Quand on repense aux actions déshonorantes commises par certains responsables, on se pose un tas de questions quant à certaines valeurs morales relatives à la famille, à la patrie, à l’honneur, au nationalisme, à l’égoïsme, à la confiance, à la responsabilité, et ce, en rapport au gain matériel que peuvent leur rapporter leurs malversations et aux sanctions qui peuvent en découler.
Appartenant à la génération de l’indépendance, je voudrai terminer cet article par une citation du père de la nation et de l’indépendance de notre pays, le Président Bourguiba qui nous manque tellement, en ces moments de doute et d’incertitude:
«La Tunisie a ouvert la voie de l’indépendance, de la dignité et de la souveraineté à bien des peuples africains. Elle a été la première à accepter des solutions de compromis et à donner un caractère révolutionnaire à sa politique d’étapes. Et elle est aujourd’hui la première à démasquer les arrière-pensées et à s’attaquer au néo-colonialisme. Ce faisant, elle sait qu’elle fournit aux peuples qui luttent pour la liberté authentique et la souveraineté réelle, l’occasion de démasquer les dirigeants qui, en fait d’indépendance, se contentent des apparences et abandonnent la réalité du pouvoir au colonialisme.
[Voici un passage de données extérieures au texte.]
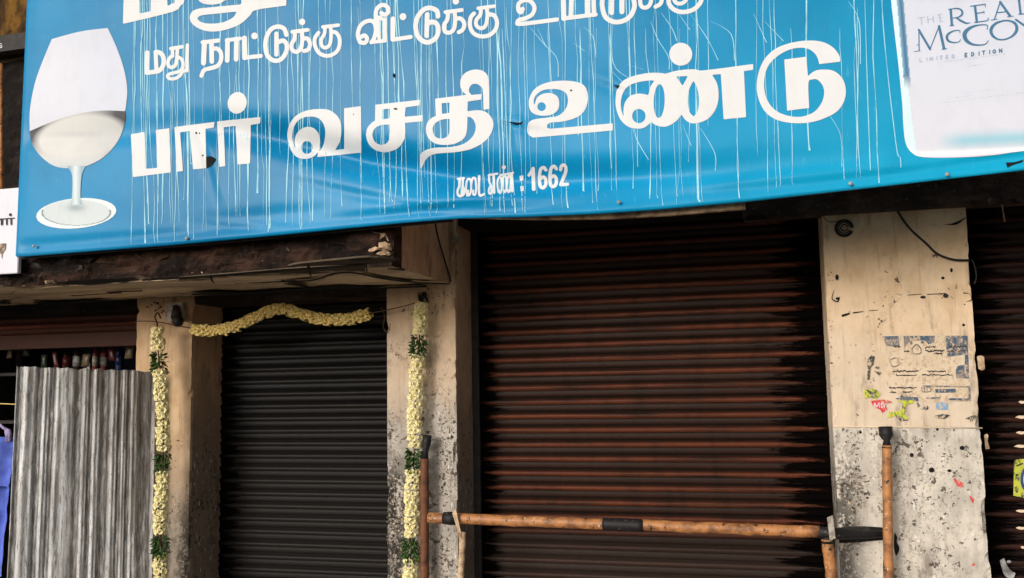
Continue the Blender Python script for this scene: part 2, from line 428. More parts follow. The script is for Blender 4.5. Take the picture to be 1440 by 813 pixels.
def mk_pipe():
    m = M('pipe_paint', .5, .45); a = m.noise(16, 5, .65); b = m.noise(55, 4, .7)
    c = m.mix(m.ramp(a, .35, .7), S(184, 126, 76), S(112, 72, 44)); c = m.mix(m.ramp(b, .62, .68), c, S(226, 200, 166))
    c = m.mix(m.ramp(m.noise(30, 4, .7, m.mp((1, 1, 1), (5, 5, 5))), .61, .64), c, S(40, 28, 22)); m.color(c); m.bump(b, .4, .002); MATS['pipe'] = m.m
    m = M('pipe_rust', .7, .3); c = m.mix(m.ramp(a if False else m.noise(18, 5, .65), .35, .7), S(116, 74, 50), S(70, 44, 32)); c = m.mix(m.ramp(m.noise(60, 4, .7), .66, .72), c, S(190, 160, 130)); m.color(c); MATS['pipe_rust'] = m.m
mk_pipe()
simple('black_tape', S(26, 24, 26), S(96, 88, 82), .6, .35, 34, .6, lo=.58, hi=.70)
simple('grey_metal', S(176, 168, 156), S(120, 112, 104), .5, .5, 40, .2)
simple('wire_black', S(20, 19, 19), None, .6, .4)
simple('wire_brown', S(96, 74, 56), None, .8, .2)
simple('batten', S(206, 178, 146), S(120, 98, 78), .85, .2, 18, .5)
simple('steel_dark', S(48, 44, 42), S(30, 27, 26), .7, .4, 20, .3)
simple('petal_pale', S(240, 232, 184), S(226, 210, 140), .6, .3, 60, 0)
simple('petal_gold', S(238, 218, 146), S(220, 186, 104), .6, .3, 60, 0)
simple('leaf_green', S(58, 92, 28), S(28, 56, 18), .55, .4, 50, 0)
simple('cloth_blue', S(98, 120, 214), S(76, 94, 184), .8, .2, 12, .2)
simple('cloth_lilac', S(160, 148, 190), S(110, 100, 140), .85, .2, 30, .2)
simple('interior', S(16, 18, 26), S(10, 11, 16), .95, .1)
simple('glass_dark', S(60, 40, 34), S(40, 30, 30), .2, .6)
simple('red_label', S(140, 58, 48), S(70, 26, 24), .4, .4)
simple('blue_label', S(26, 34, 84), S(30, 50, 76), .4, .4)
simple('pack_white', S(190, 190, 190), S(120, 110, 110), .5, .4)
simple('asphalt', (.055, .054, .052), (.035, .034, .033), .9, .3, 60, .5)
simple('paving', (.42, .38, .33), (.30, .27, .24), .9, .2, 6, .3)
simple('kerb_stone', (.34, .32, .29), (.22, .2, .18), .9, .2, 10, .3)
simple('earth', (.20, .16, .12), (.13, .11, .08), .95, .1, 2, .3)
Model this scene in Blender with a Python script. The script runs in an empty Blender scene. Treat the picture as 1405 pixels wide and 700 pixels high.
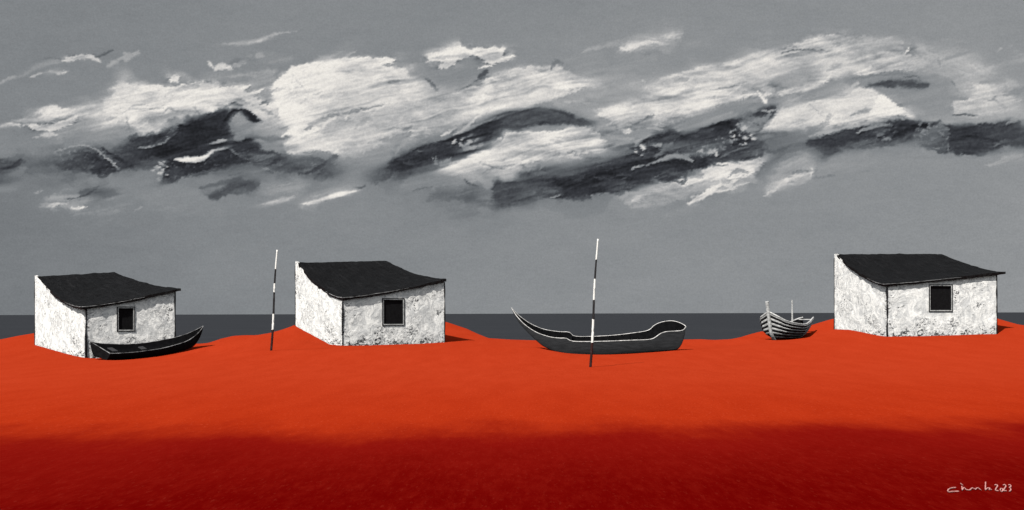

La crise de Bizerte a eu ce mérite de placer tous les peuples et leurs dirigeants devant leurs responsabilités. Elle a fait découvrir au monde le visage réel de la Tunisie, les caractéristiques et les procédés de sa lutte ». Le Président Habib Bourguiba, le 18 août 1961.
le Président de la République, élu au suffrage universel est invité à jouer, en sa qualité de Président du Conseil de Sécurité Nationale, son rôle dans toute sa plénitude pour sauver le pays, c’est de son devoir, non?.